AM For Every Vehicle Act Gets New Leadership In US House


The legislative push to keep AM radio in American automobiles is changing leadership in the US House of Representatives. Led by Rep. Josh Gottheimer (D-NJ) for the past year, the House version of the AM For Every Vehicle Act will now be headed by Reps. Frank Pallone (D-NJ) and Gus Bilirakis (R-FL).

Rep. Pallone has important and valuable ties to the House Committee on Energy and Commerce, as Chairman of the Innovation, Data, and Commerce Subcommittee and Ranking Member.

That Committee recently held a hearing, “Preserving Americans’ Access to AM Radio,” with testimony from Midway Broadcasting Corporation CEO Melody Spann-Cooper and Navajo Nation Executive Director Justin Ahasteen in favor of the band.

Committee Chair Cathy McMorris Rodgers (R-WA) opened the hearing by expressing her cautious support for the Act, saying, “I do not consider a mandate on manufacturers to continue including AM radio in vehicles lightly. But the reality is that automakers have been aware of these bipartisan, bicameral concerns for a long time, and have yet to adequately address them with any private sector solutions.”

“Whether they’re tuning in for local news, agricultural and weather reports, information during an emergency, or to listen to their favorite talk radio personality, AM radio continues to be a trusted way for Americans to stay connected. AM radio fosters a sense of local identity, connecting people through regional programming that reflects the unique perspectives and traditions of their communities.”

The new legislation, entered as H.R. 8449, replicates all verbiage from the Senate version of the bill, which was marked up by the Senate Committee on Commerce, Science, and Transportation in July 2023. It will be known as the “AM Radio For Every Vehicle Act of 2024.”

Congressman Bilirakis said, “Each hurricane season, Floridians rely upon the ability to gain access to information needed to make timely and potentially lifesaving decisions to evacuate, stay in place, seek shelter, or contact first responders. Further, rural and underserved Americans still enjoy listening to AM radio broadcasts for their diverse views. Radio broadcast still has one of the highest reaches of any medium, and with a majority of listening taking place outside of the home, we must ensure this useful tool remains a readily available option for all Americans who own vehicles. I’m proud to work with Ranking Member Pallone on this initiative and look forward to moving it through Congress.”

Congressman Pallone added, “When Superstorm Sandy pummeled New Jersey over ten years ago, some of my constituents went days without power and telephone and internet connections. In the aftermath of the storm, they relied on broadcast AM radio stations – often in their vehicles – to get up-to-the-minute information like where to get water, gas, and groceries. As the next generation of cars are developed, it’s critical that AM radio access remains standard equipment offered at no additional cost, and that’s exactly what our legislation does.”
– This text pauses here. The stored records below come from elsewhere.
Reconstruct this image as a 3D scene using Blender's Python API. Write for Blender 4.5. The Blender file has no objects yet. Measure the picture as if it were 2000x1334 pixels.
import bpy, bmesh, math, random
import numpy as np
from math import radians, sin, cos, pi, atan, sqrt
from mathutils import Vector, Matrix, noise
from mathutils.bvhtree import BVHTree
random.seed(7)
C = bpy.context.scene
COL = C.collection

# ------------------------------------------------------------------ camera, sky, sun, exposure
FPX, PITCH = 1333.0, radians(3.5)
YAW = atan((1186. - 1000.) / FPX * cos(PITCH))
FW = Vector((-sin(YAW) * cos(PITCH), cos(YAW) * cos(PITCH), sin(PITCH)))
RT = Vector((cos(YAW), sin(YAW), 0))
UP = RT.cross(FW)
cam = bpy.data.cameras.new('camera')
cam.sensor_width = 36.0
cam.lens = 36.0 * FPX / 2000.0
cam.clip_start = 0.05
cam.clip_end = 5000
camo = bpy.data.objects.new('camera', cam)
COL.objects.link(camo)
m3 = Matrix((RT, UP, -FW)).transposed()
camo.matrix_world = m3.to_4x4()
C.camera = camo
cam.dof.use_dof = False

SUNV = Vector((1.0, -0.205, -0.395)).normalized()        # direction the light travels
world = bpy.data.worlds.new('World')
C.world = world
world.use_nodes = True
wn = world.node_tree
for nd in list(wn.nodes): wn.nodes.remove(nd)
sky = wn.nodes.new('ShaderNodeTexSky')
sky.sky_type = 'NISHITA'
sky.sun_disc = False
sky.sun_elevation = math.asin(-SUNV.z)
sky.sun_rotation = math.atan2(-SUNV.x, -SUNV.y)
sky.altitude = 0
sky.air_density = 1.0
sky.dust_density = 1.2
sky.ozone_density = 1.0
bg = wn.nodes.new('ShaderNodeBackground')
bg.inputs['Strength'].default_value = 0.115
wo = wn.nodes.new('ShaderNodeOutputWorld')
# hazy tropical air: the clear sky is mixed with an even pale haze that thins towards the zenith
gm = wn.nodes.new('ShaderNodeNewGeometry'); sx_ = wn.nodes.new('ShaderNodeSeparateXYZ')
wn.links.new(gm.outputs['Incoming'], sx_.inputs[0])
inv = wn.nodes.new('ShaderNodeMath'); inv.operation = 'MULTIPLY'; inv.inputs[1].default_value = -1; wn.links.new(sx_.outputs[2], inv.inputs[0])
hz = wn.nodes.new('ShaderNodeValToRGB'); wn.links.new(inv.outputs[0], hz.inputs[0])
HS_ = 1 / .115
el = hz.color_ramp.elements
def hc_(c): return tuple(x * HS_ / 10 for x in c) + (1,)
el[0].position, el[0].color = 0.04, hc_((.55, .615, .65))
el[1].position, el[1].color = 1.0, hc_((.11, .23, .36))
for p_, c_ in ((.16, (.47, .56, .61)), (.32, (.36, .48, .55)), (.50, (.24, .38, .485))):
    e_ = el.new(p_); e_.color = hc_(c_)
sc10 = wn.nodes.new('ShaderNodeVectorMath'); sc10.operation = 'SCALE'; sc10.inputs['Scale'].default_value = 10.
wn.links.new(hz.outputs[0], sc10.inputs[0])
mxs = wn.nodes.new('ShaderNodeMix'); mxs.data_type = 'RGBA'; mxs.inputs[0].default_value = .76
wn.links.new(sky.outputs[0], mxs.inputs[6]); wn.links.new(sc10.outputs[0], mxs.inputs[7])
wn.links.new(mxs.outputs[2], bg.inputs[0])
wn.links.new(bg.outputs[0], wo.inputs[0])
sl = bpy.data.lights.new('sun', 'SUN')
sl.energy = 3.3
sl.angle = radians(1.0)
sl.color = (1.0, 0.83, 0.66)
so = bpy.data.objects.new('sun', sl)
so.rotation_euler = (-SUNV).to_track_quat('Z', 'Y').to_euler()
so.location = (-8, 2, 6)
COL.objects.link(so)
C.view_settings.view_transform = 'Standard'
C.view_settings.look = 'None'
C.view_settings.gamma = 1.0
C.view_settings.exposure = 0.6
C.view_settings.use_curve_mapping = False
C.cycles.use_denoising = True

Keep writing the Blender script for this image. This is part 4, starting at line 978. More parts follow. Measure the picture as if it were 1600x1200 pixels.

“As the top Democrat on the Energy and Commerce Committee, I look forward to working with my colleagues on this new bill to preserve Americans’ access to this vital source of information.”

NAB CEO Curtis LeGeyt remarked, “NAB is grateful to Reps. Gus Bilirakis and Frank Pallone for the introduction of the AM Radio for Every Vehicle Act of 2024, and the committee leadership for scheduling this important markup.”

The AM Act has garnered support from 251 co-sponsors in the House, gaining a simple majority back in March. The Senate version of the AM Act, which includes language that would allow civil actions and penalties from the DOT and DOJ, is awaiting a floor vote after gaining a supermajority of votes earlier this month.